In our age of knowledge, nobody likes to say, "God made it so." I like to think I am well read on the subject of science. And I like to think that my faith hasn't blinded me, or prevented me from acknowledging the many delightful discoveries that have been made about the universe, but I still like a little mystery to my existence. The words "God did it" acknowledge that mystery in a singularly childlike way. Although we can know much more than we now know, we will never know everything.
So am I a fool if I say, "God did it?"
Perhaps, but I don't care. There must be a way to ensure some mystery and humility remains in our thinking.
It is one thing to know that somehow the first primitive sponges managed to turn into worms, jellyfish, shelled arthropods, and squid-like creatures. And it is one thing to know that the Big Bang filled the universe so energetically with subatomic wavelike particles that eventually came out of their uncertain quantum mechanical shells and formed atoms and molecules. It is one thing to know we know many things now.
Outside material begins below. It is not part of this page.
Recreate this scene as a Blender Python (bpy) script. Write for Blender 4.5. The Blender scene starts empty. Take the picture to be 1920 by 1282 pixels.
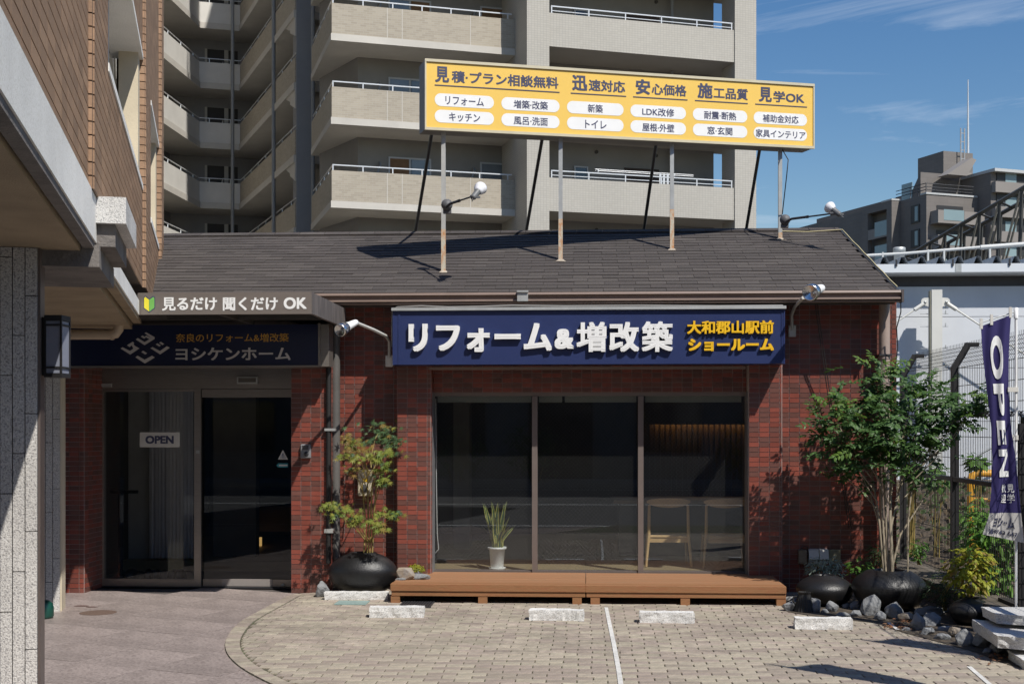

But it remains another thing to ask that delightfully mysterious question, "Why?" We know these things are, we know much about how they work. But we want to, as Stephen Hawking put it so eloquently, "know the mind of God." Some, like Hawking, search the fabric of the universe for that answer. Others study anthropology. And others yet wonder if we cannot ask that question in the complete abstract, in that science known as the queen of the sciences, theology.
Why are we here? Why is there anything? What am I here to do?
Our knowledge comes, and it goes. Newton's universe is swept away by Einstein's. But these critical questions stay with us always. And who can condemn those who wonder if those questions aren't perhaps as spiritual as they seem to be?